▶ [Directive]
Retype, exactly as they stand, the lines from the start of the data to the line that contains "return r.outputs[0]", both ends included. Leave the pictures out.

▶

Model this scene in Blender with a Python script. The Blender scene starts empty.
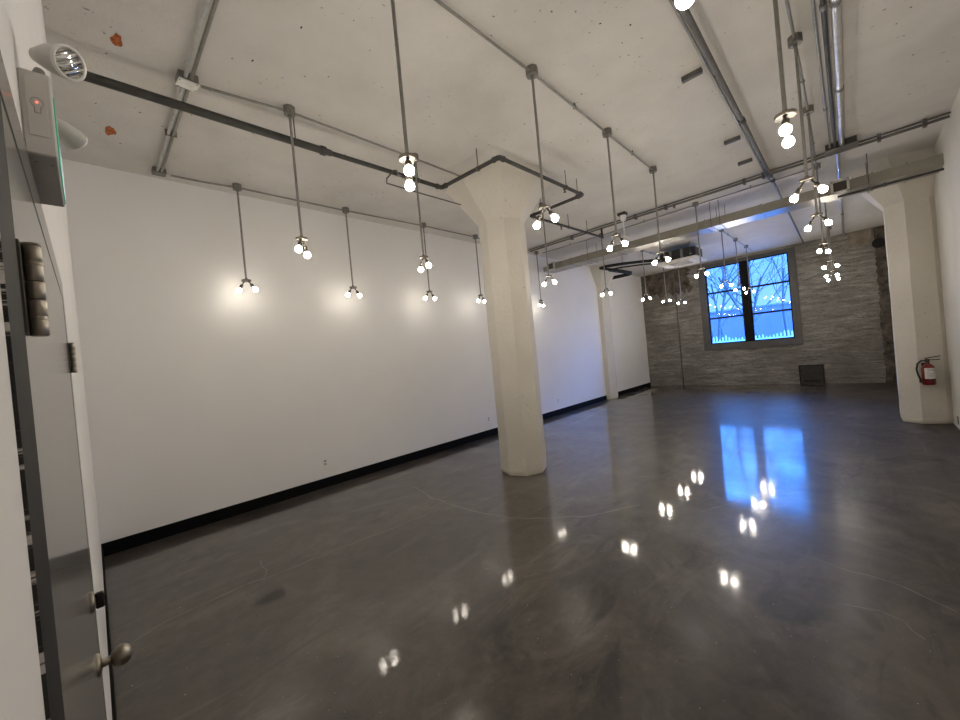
import bpy, math, random
from mathutils import Vector, Matrix

C = bpy.context.scene.collection
PI = math.pi
HC = 4.135          # ceiling height
YL = 5.71           # face of the long white wall
YR = -0.95          # face of the right-hand wall
XF = 14.80          # face of the wall with the window
XB = -0.042         # face of the wall with the doors

# ------------------------------------------------------------------ materials
def new_mat(name):
    m = bpy.data.materials.new(name)
    m.use_nodes = True
    nt = m.node_tree
    for n in list(nt.nodes):
        nt.nodes.remove(n)
    out = nt.nodes.new('ShaderNodeOutputMaterial')
    b = nt.nodes.new('ShaderNodeBsdfPrincipled')
    nt.links.new(b.outputs[0], out.inputs[0])
    return m, nt, b, out

def coords(nt, scale=(1, 1, 1), rot=(0, 0, 0)):
    tc = nt.nodes.new('ShaderNodeTexCoord')
    mp = nt.nodes.new('ShaderNodeMapping')
    mp.inputs['Scale'].default_value = scale
    mp.inputs['Rotation'].default_value = rot
    nt.links.new(tc.outputs['Object'], mp.inputs[0])
    return mp.outputs[0]

def noise(nt, vec, scale, detail=4, rough=0.55, dist=0.0):
    n = nt.nodes.new('ShaderNodeTexNoise')
    n.inputs['Scale'].default_value = scale
    n.inputs['Detail'].default_value = detail
    n.inputs['Roughness'].default_value = rough
    n.inputs['Distortion'].default_value = dist
    nt.links.new(vec, n.inputs['Vector'])
    return n.outputs['Fac']

def ramp(nt, fac, stops):
    r = nt.nodes.new('ShaderNodeValToRGB')
    e = r.color_ramp.elements
    while len(e) < len(stops):
        e.new(0.5)
    for i, (p, c) in enumerate(stops):
        e[i].position = p
        if not isinstance(c, (tuple, list)):
            c = (c, c, c)
        e[i].color = (*c[:3], 1)
    nt.links.new(fac, r.inputs[0])
    return r.outputs[0]

def mix(nt, fac, a, b, mode='MIX'):
    m = nt.nodes.new('ShaderNodeMix')
    m.data_type = 'RGBA'
    m.blend_type = mode
    for sock, v in ((m.inputs['Factor'], fac), (m.inputs['A'], a), (m.inputs['B'], b)):
        if isinstance(v, bpy.types.NodeSocket):
            nt.links.new(v, sock)
        elif isinstance(v, (tuple, list)):
            sock.default_value = (*v[:3], 1)
        else:
            sock.default_value = v
    # the colour sockets share names with the float ones, so pick them by type
    return m

def mixc(nt, fac, a, b, mode='MIX'):
    m = nt.nodes.new('ShaderNodeMix')
    m.data_type = 'RGBA'
    m.blend_type = mode
    fs = [s for s in m.inputs if s.name == 'Factor' and s.type == 'VALUE'][0]
    as_ = [s for s in m.inputs if s.name == 'A' and s.type == 'RGBA'][0]
    bs = [s for s in m.inputs if s.name == 'B' and s.type == 'RGBA'][0]
    for sock, v in ((fs, fac), (as_, a), (bs, b)):
        if isinstance(v, bpy.types.NodeSocket):
            nt.links.new(v, sock)
        elif isinstance(v, (tuple, list)):
            sock.default_value = (*v[:3], 1)
        else:
            sock.default_value = v
    return [s for s in m.outputs if s.type == 'RGBA'][0]

def bump(nt, b, h, strength=0.2, dist=0.02):
    n = nt.nodes.new('ShaderNodeBump')
    n.inputs['Strength'].default_value = strength
    n.inputs['Distance'].default_value = dist
    nt.links.new(h, n.inputs['Height'])
    nt.links.new(n.outputs[0], b.inputs['Normal'])

def plain(name, col, rough=0.5, metal=0.0, var=0.12, scale=14, bmp=0.0):
    m, nt, b, _ = new_mat(name)
    v = coords(nt)
    f = noise(nt, v, scale, 4)
    lo = tuple(c * (1 - var) for c in col)
    hi = tuple(min(1, c * (1 + var)) for c in col)
    nt.links.new(ramp(nt, f, [(0.3, lo), (0.7, hi)]), b.inputs['Base Color'])
    b.inputs['Roughness'].default_value = rough
    b.inputs['Metallic'].default_value = metal
    if bmp:
        bump(nt, b, noise(nt, v, scale * 3, 5), bmp, 0.01)
    return m

M = {}
# smooth white drywall
def mk_drywall():
    m, nt, b, _ = new_mat('white_drywall')
    v = coords(nt)
    f = noise(nt, v, 0.8, 4)
    nt.links.new(ramp(nt, f, [(0.3, (0.78, 0.765, 0.75)), (0.7, (0.82, 0.81, 0.795))]), b.inputs['Base Color'])
    b.inputs['Roughness'].default_value = 0.62
    bump(nt, b, noise(nt, v, 60, 3), 0.03, 0.004)
    return m
M['drywall'] = mk_drywall()

def mk_painted_concrete(name, lo, hi, spots, boards):
    m, nt, b, _ = new_mat(name)
    v = coords(nt)
    f1 = noise(nt, v, 1.1, 6, 0.6)
    base = ramp(nt, f1, [(0.28, lo), (0.72, hi)])
    # chipped dark pits, only inside some cloudy patches
    pit = noise(nt, v, spots, 3, 0.5)
    pitm = ramp(nt, pit, [(0.68, 0.0), (0.71, 1.0)])
    area = ramp(nt, noise(nt, v, 1.9, 3), [(0.5, 0.0), (0.58, 1.0)])
    both = mixc(nt, 1.0, pitm, area, 'MULTIPLY')
    col = mixc(nt, both, base, tuple(c * 0.35 for c in lo))
    nt.links.new(col, b.inputs['Base Color'])
    b.inputs['Roughness'].default_value = 0.68
    h = noise(nt, v, 22, 6, 0.6)
    if boards:
        vb = coords(nt, (0.35, 7.0, 1.0))
        hb = noise(nt, vb, 1.0, 2, 0.4)
        h = mixc(nt, 0.45, h, hb)
    h2 = mixc(nt, both, h, (0, 0, 0))
    bump(nt, b, h2, 0.5, 0.014)
    return m
M['ceiling'] = mk_painted_concrete('painted_slab', (0.57, 0.545, 0.51), (0.72, 0.695, 0.66), 24, True)
M['column'] = mk_painted_concrete('painted_column_concrete', (0.60, 0.565, 0.50), (0.68, 0.645, 0.58), 42, False)
M['rightwall'] = mk_painted_concrete('painted_rough_wall', (0.60, 0.58, 0.54), (0.70, 0.68, 0.64), 20, False)

def mk_floor():
    m, nt, b, _ = new_mat('polished_concrete')
    v = coords(nt)
    f1 = noise(nt, v, 0.55, 8, 0.62, 0.6)
    base = ramp(nt, f1, [(0.27, (0.017, 0.0135, 0.0105)), (0.5, (0.036, 0.029, 0.0235)), (0.74, (0.090, 0.077, 0.064))])
    f2 = noise(nt, v, 7, 8, 0.7, 0.3)
    base = mixc(nt, 0.35, base, ramp(nt, f2, [(0.3, (0.016, 0.013, 0.010)), (0.7, (0.115, 0.096, 0.078))]))
    # long swirling trowel and mop marks
    vs = coords(nt, (0.30, 1.4, 1.0), (0, 0, 0.5))
    f3 = noise(nt, vs, 1.3, 7, 0.68, 2.2)
    sw = ramp(nt, f3, [(0.55, 0.0), (0.66, 1.0)])
    fade = mixc(nt, 1.0, sw, (0.30, 0.30, 0.30), 'MULTIPLY')
    base = mixc(nt, fade, base, (0.15, 0.135, 0.12))
    # pale dusty clouds, dark damp blotches and fine light grit
    dust = ramp(nt, noise(nt, v, 1.25, 10, 0.7, 0.8), [(0.50, 0.0), (0.72, 0.55)])
    base = mixc(nt, dust, base, (0.165, 0.142, 0.118))
    damp = ramp(nt, noise(nt, coords(nt, (0.7, 1.5, 1.0), (0, 0, 0.9)), 1.6, 9, 0.66, 1.2), [(0.54, 0.0), (0.66, 0.8)])
    base = mixc(nt, damp, base, (0.012, 0.0095, 0.0075))
    grit = ramp(nt, noise(nt, v, 55, 2, 0.5), [(0.735, 0.0), (0.76, 1.0)])
    base = mixc(nt, grit, base, (0.34, 0.31, 0.27))
    nt.links.new(base, b.inputs['Base Color'])
    # where the polish has worn dull: the right-hand strip and the patch in front of the doors
    tcm = nt.nodes.new('ShaderNodeTexCoord'); sep = nt.nodes.new('ShaderNodeSeparateXYZ')
    nt.links.new(tcm.outputs['Object'], sep.inputs[0])
    def mth(op, p, q):
        n = nt.nodes.new('ShaderNodeMath'); n.operation = op
        for sck, val in ((n.inputs[0], p), (n.inputs[1], q)):
            if isinstance(val, bpy.types.NodeSocket): nt.links.new(val, sck)
            else: sck.default_value = val
        return n.outputs[0]
    dy = mth('SUBTRACT', 0.5, sep.outputs['Y'])
    dc = mth('MINIMUM', mth('SUBTRACT', 2.65, sep.outputs['X']), mth('SUBTRACT', 1.62, sep.outputs['Y']))
    dd = mth('ADD', mth('MAXIMUM', dy, dc), mth('MULTIPLY', mth('SUBTRACT', noise(nt, v, 1.0, 1.5), 0.5), 0.7))
    dull = mth('ADD', mth('MULTIPLY', dd, 1.0), 0.42)
    dullc = ramp(nt, dull, [(0.0, 0.0), (1.0, 1.0)])
    nt.nodes[-1].color_ramp.interpolation = 'EASE'
    r1 = ramp(nt, noise(nt, v, 1.3, 6, 0.6, 0.8), [(0.3, 0.29), (0.7, 0.38)])
    nt.links.new(mixc(nt, dullc, r1, (0.5, 0.5, 0.5)), b.inputs['Roughness'])
    b.inputs['Specular IOR Level'].default_value = 0.30
    cw = mixc(nt, dullc, (0.92, 0.92, 0.92), (0.15, 0.15, 0.15))
    nt.links.new(mixc(nt, fade, cw, (0.2, 0.2, 0.2)), b.inputs['Coat Weight'])
    cr = ramp(nt, noise(nt, v, 2.1, 5, 0.6, 0.5), [(0.3, 0.022), (0.7, 0.065)])
    nt.links.new(mixc(nt, dullc, cr, (0.255, 0.255, 0.255)), b.inputs['Coat Roughness'])
    b.inputs['Coat IOR'].default_value = 1.5
    hh = mixc(nt, 0.35, noise(nt, v, 3.2, 4, 0.5), noise(nt, v, 24, 4, 0.6))
    bump(nt, b, hh, 0.085, 0.012)
    bn = [n for n in nt.nodes if n.type == 'BUMP'][-1]
    nt.links.new(bn.outputs[0], b.inputs['Coat Normal'])
    return m
M['floor'] = mk_floor()
M['crack'] = plain('filled_crack', (0.125, 0.108, 0.09), 0.4)
M['scuff'] = plain('dark_floor_scuff', (0.022, 0.018, 0.014), 0.3)

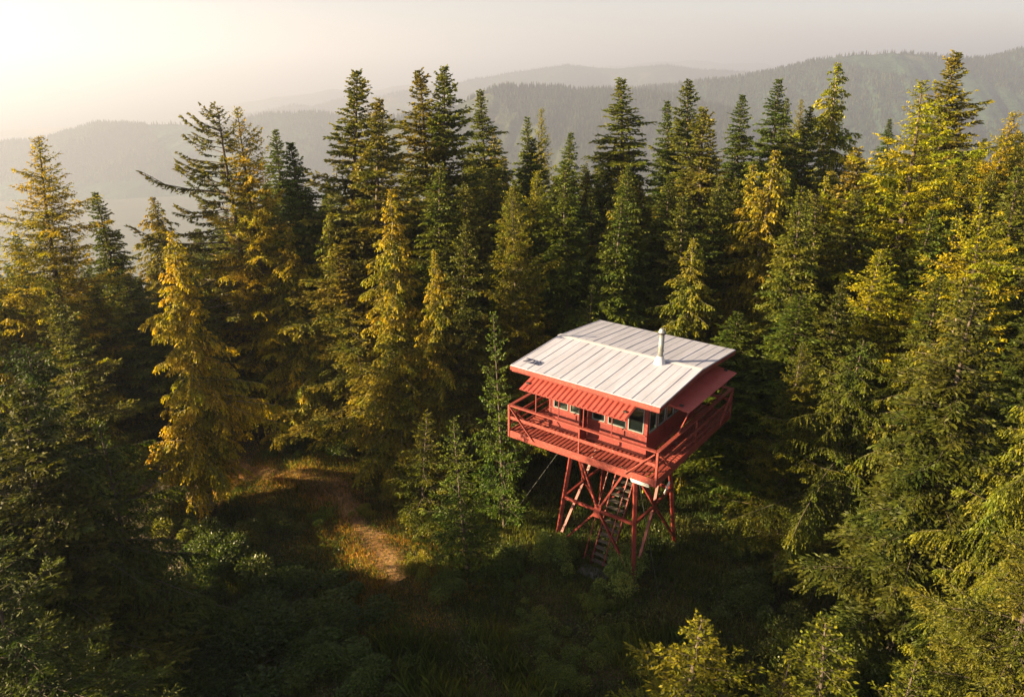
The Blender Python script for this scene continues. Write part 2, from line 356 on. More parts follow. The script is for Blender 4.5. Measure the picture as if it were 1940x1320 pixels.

◀

▶ [Solution to this exercise]
Model this scene in Blender with a Python script. The Blender scene starts empty.
import bpy, math, random
from mathutils import Vector, Matrix

C = bpy.context.scene.collection
PI = math.pi
HC = 4.135          # ceiling height
YL = 5.71           # face of the long white wall
YR = -0.95          # face of the right-hand wall
XF = 14.80          # face of the wall with the window
XB = -0.042         # face of the wall with the doors

# ------------------------------------------------------------------ materials
def new_mat(name):
    m = bpy.data.materials.new(name)
    m.use_nodes = True
    nt = m.node_tree
    for n in list(nt.nodes):
        nt.nodes.remove(n)
    out = nt.nodes.new('ShaderNodeOutputMaterial')
    b = nt.nodes.new('ShaderNodeBsdfPrincipled')
    nt.links.new(b.outputs[0], out.inputs[0])
    return m, nt, b, out

def coords(nt, scale=(1, 1, 1), rot=(0, 0, 0)):
    tc = nt.nodes.new('ShaderNodeTexCoord')
    mp = nt.nodes.new('ShaderNodeMapping')
    mp.inputs['Scale'].default_value = scale
    mp.inputs['Rotation'].default_value = rot
    nt.links.new(tc.outputs['Object'], mp.inputs[0])
    return mp.outputs[0]

def noise(nt, vec, scale, detail=4, rough=0.55, dist=0.0):
    n = nt.nodes.new('ShaderNodeTexNoise')
    n.inputs['Scale'].default_value = scale
    n.inputs['Detail'].default_value = detail
    n.inputs['Roughness'].default_value = rough
    n.inputs['Distortion'].default_value = dist
    nt.links.new(vec, n.inputs['Vector'])
    return n.outputs['Fac']

def ramp(nt, fac, stops):
    r = nt.nodes.new('ShaderNodeValToRGB')
    e = r.color_ramp.elements
    while len(e) < len(stops):
        e.new(0.5)
    for i, (p, c) in enumerate(stops):
        e[i].position = p
        if not isinstance(c, (tuple, list)):
            c = (c, c, c)
        e[i].color = (*c[:3], 1)
    nt.links.new(fac, r.inputs[0])
    return r.outputs[0]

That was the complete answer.